A la Cité du Train, les modèles-réduits sont exposés dans une salle des maquettes. La salle comprend plusieurs vitrines tables où des trains miniatures sont exposés de manière chronologique. Mais l’objet phare de cette salle est incontestablement la grande maquette qui en occupe le centre. Cette dernière s’anime contre quelques euros. Lorsqu’elle est activée, le reste de la pièce est plongé dans l’obscurité. Train World dispose d’une maquette similaire, dont l’éclairage change, de façon à reproduire l’illusion du temps qui passe, de l’aurore au crépuscule. L’éclairage est donc particulièrement important dans la mise en valeur de ces objets ; les petits trains comme les grands sont mis en scène, comme au cinéma.
Train World. Maquette dont l’éclairage varie. Aube ou crépuscule ? © C.R.
Train World. Au premier plan : maquette de l’Eurostar en LEGO. Arrière-plan, modèles-réduits de wagons et de locomotives. © C.R.
A Train World, les maquettes sont principalement rassemblées dans le premier espace d’exposition, la salle des pas perdus de l’ancienne gare Schaerbeek. Il s’agit à la fois de modèles-réduits au 1/10e voir au 1/5e et de maquettes de gares belges. A la faveur de l’exposition temporaire L’évènement LEGO, ces derniers dialoguent avec des reconstitutions en LEGO. Ce pas de côté est bienvenu, il invite les visiteur/euses à penser le statut de ces miniatures : sont-elles des jouets ou des objets d’art ? Les admire-t-on en elles-mêmes, pour le savoir-faire technique dont elles témoignent ou admire-t-on à travers elles l’objet plus grand qu’elles représentent ?

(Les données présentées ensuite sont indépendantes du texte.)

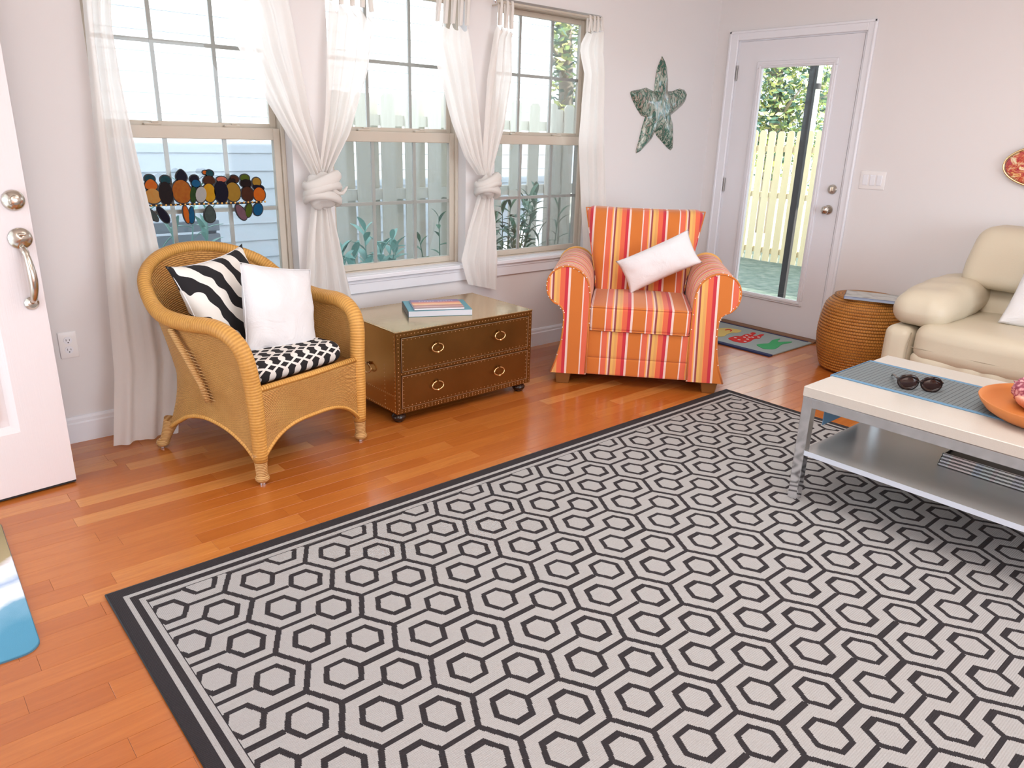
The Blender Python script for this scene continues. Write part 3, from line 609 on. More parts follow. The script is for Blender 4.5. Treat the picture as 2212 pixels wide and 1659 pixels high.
# ================================================================== STAINED GLASS BIRDS
def bx_(a): return -3.825+(a-1000)*.000342
def bz_(a, b): return 1.017-(b-(632-(a-1000)*.0333))*.000338
bird = thing('stained_glass_birds', 'stained glass sun-catcher of ten colourful birds in a row in the left window', 'sun-catcher', (bx_(1000), .055, 1.017))
ox_ = bx_(1000)
def oval(cx, cy, rx, ry, rot=0, grow=0, egg=0):
    out = []; n = 18
    for i in range(n):
        a = 2*PI*i/n; x = (rx+grow)*math.cos(a)*(1+egg*math.sin(a)); y = (ry+grow)*math.sin(a); r = R(rot)
        xx, yy = cx+x*math.cos(r)-y*math.sin(r), cy+x*math.sin(r)+y*math.cos(r); out.append((bx_(xx)-ox_, bz_(xx, yy)-1.017))
    return out
BIRDS = [  # (piece, cx, cy, rx, ry, rot, glass, egg)
 [('head', 125, 330, 62, 52, 0, 'g_grey', 0), ('neck', 150, 400, 42, 34, 0, 'g_maroon', 0), ('body', 160, 535, 58, 98, 0, 'g_sky', .1), ('tail', 250, 770, 38, 110, -38, 'g_grey', 0)],
 [('head', 282, 310, 62, 52, 0, 'g_teal', 0), ('throat', 288, 382, 74, 70, 0, 'g_orange', .3), ('body', 295, 530, 100, 98, 0, 'g_peach', .12), ('tail', 395, 775, 48, 118, -28, 'g_purple', .2)],
 [('head', 475, 320, 64, 56, 0, 'g_teal', 0), ('body', 462, 490, 92, 150, 0, 'g_darkbrown', .12)],
 [('head', 685, 262, 66, 76, 0, 'g_purple', .3), ('body', 668, 470, 124, 155, 0, 'g_amber', .04), ('tail', 695, 775, 36, 118, -6, 'g_orange', 0)],
 [('head', 845, 300, 58, 46, -20, 'g_purple', 0), ('face', 862, 360, 56, 50, 0, 'g_blue', 0), ('wing', 812, 510, 42, 108, 8, 'g_green', 0), ('body', 915, 508, 72, 108, 14, 'g_white', 0), ('tail', 762, 785, 34, 112, 6, 'g_blue', .2)],
 [('beak', 1000, 212, 30, 24, 0, 'g_orange', 0), ('head', 1060, 222, 52, 42, 0, 'g_teal', 0), ('neck', 1045, 310, 76, 60, 0, 'g_brown', .3), ('body', 1032, 485, 84, 126, 0, 'g_yellow', 0), ('tail', 1010, 775, 72, 112, 4, 'g_grey', .25)],
 [('head', 1215, 300, 68, 36, 0, 'g_salmon', 0), ('body', 1195, 470, 100, 150, 0, 'g_purple', 0)],
 [('head', 1400, 290, 58, 44, 20, 'g_brown', 0), ('neck', 1345, 330, 72, 40, -25, 'g_darkbrown', 0), ('body', 1360, 470, 106, 132, 0, 'g_tan', .04), ('tail', 1450, 755, 58, 118, -28, 'g_mauve', .1)],
 [('head', 1545, 275, 64, 48, 0, 'g_olive', 0), ('neck', 1555, 345, 78, 56, 0, 'g_darkbrown', .1), ('body', 1565, 495, 88, 102, 0, 'g_brown', 0), ('tail', 1562, 725, 46, 100, 12, 'g_olive', 0)],
 [('head', 1712, 328, 60, 60, 0, 'g_tan', 0), ('collar', 1730, 402, 82, 34, 10, 'g_purple', 0), ('body', 1738, 500, 86, 98, 0, 'g_orange', .05), ('tail', 1700, 715, 66, 88, 18, 'g_blue', 0)]]
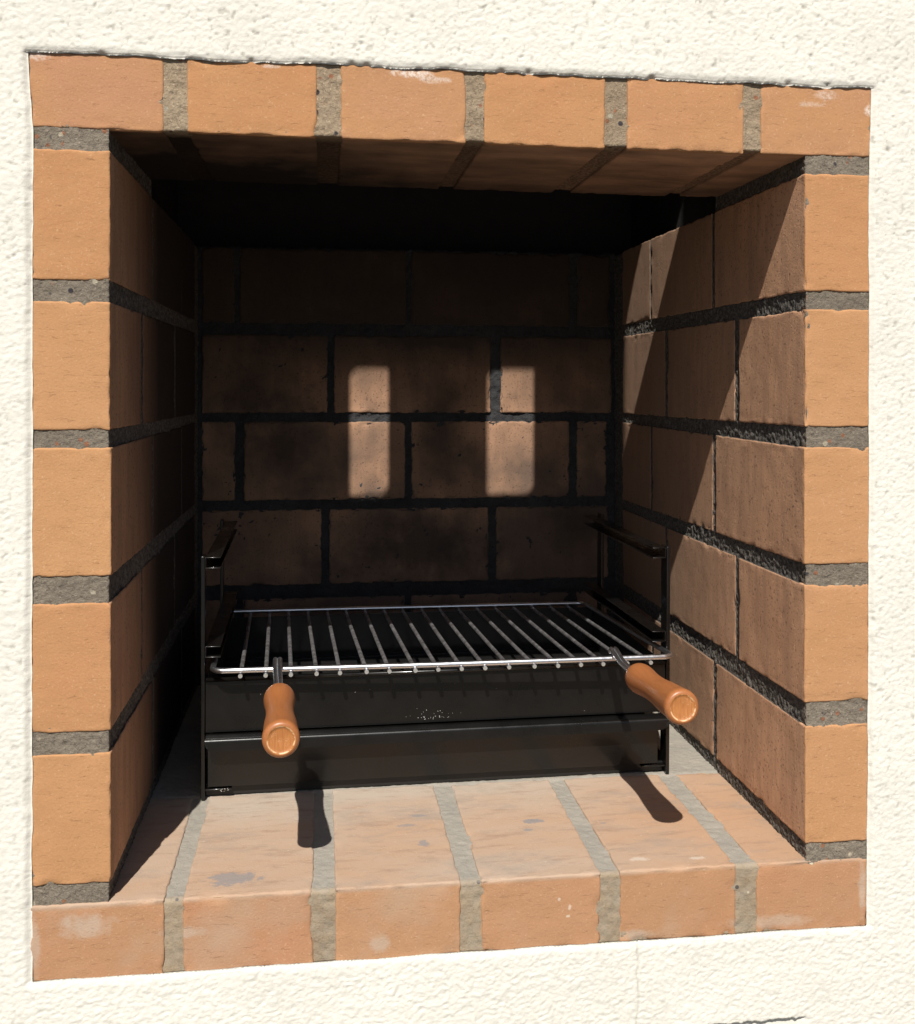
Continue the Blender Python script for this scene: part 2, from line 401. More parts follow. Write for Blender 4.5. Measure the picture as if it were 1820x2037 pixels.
def wood_mat(name, axial=True, endgrain=False):
    t = NT(name); o = t.obj()
    if not endgrain:
        g = t.noise(t.scale(o, (7, .6, 7)), 60, 4, .6, .5)
        col = t.mix(t.mapr(g, .35, .7), (.385, .142, .048), (.335, .118, .038))
        col = t.mix(t.mapr(t.noise(o, 300, 3), .6, .75, 0, .3), col, (.25, .08, .02))
        bp = t.bump(t.noise(t.scale(o, (6, .5, 6)), 120, 4), .25, .0005)
        return t.out(col, .42, bp, **{'Specular IOR Level': .45, 'Coat Weight': .22, 'Coat Roughness': .30})
    g = t.noise(t.scale(o, (9, 1, .7)), 110, 4, .6, .4)
    col = t.mix(t.mapr(g, .35, .7), (.50, .20, .060), (.37, .135, .040))
    # bare scuffed rim and scratches
    P = t.xyz(t.n('ShaderNodeTexCoord').outputs['Object'])
    rr = t.math('SQRT', t.math('ADD', t.math('MULTIPLY', P[0], P[0]), t.math('MULTIPLY', P[2], P[2])))
    ring = t.math('MULTIPLY', t.mapr(rr, .0108, .0114), t.mapr(rr, .0124, .0118))
    brk = t.mapr(t.noise(o, 170, 3, .6), .44, .54)
    col = t.mix(t.math('MULTIPLY', ring, brk), col, (.74, .49, .27))
    scr = t.math('MULTIPLY', t.mapr(t.noise(o, 150, 2, .5, 2.5), .485, .5), t.mapr(t.noise(o, 150, 2, .5, 2.5), .515, .5))
    scr = t.math('MULTIPLY', scr, t.mapr(t.noise(o, 110, 2), .54, .60))
    scr = t.math('MULTIPLY', scr, t.mapr(rr, .0115, .0105))
    col = t.mix(t.math('MULTIPLY', scr, .8), col, (.72, .45, .26))
    return t.out(col, .45, t.bump(g, .2, .0004), **{'Coat Weight': .25, 'Coat Roughness': .25})
M_WOOD = wood_mat('varnished_wood'); M_WOODEND = wood_mat('scuffed_end_grain', endgrain=True)
def ground_mat():
    t = NT('terrace_paving'); p = t.pos()
    col = t.mix(t.noise(p, 3, 5), (.075, .068, .058), (.09, .082, .07))
    return t.out(col, .9, t.bump(t.noise(p, 60, 5), .5, .003))
M_GROUND = ground_mat()
def flat(name, c, r=.8):
    t = NT(name); p = t.pos()
    return t.out(t.mix(t.noise(p, 400, 3), c, tuple(x * .75 for x in c)), r)
M_WHITE = flat('white_flecks', (.75, .72, .66))

# ------------------------------------------------------------------ ground
def build_ground():
    n = 9; xs = np.concatenate([-np.geomspace(800, 1.5, n), np.geomspace(1.5, 800, n)])
    X, Y = np.meshgrid(xs, xs, indexing='ij'); v = np.stack([X.ravel(), Y.ravel(), np.full(X.size, -.95)], 1)
    o = mesh('ground', v, grid_faces(2 * n, 2 * n), M_GROUND); o['kind'] = 'structure'
build_ground()

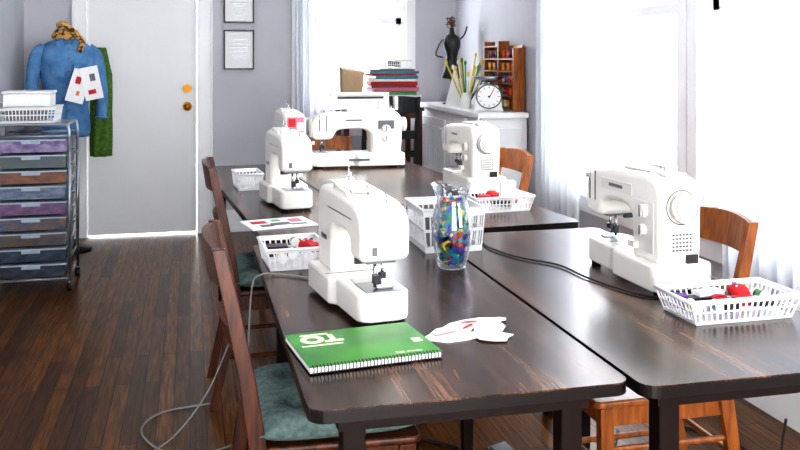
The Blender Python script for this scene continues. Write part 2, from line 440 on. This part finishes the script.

Quoi qu’il en soit, les miniatures semblent fasciner les visiteur/euses tout autant que les trains grandeur nature. Rangées dans des vitrines ou mises en scène dans des décors reconstitués, elles remplissent mieux encore que les vraies machines la fonction totémique du train ; en quelques centimètres, elles incarnent une époque.
Finalement, en s’appuyant sur cette dimension fascinante du train, Train World et la Cité du Train donnent à comprendre deux siècles de développements ferroviaires. Seul bémol, peut-être, à cette combinaison gagnante : le parti pris technique de cette histoire du rail dont les travailleurs et travailleuses sont presque absent.es.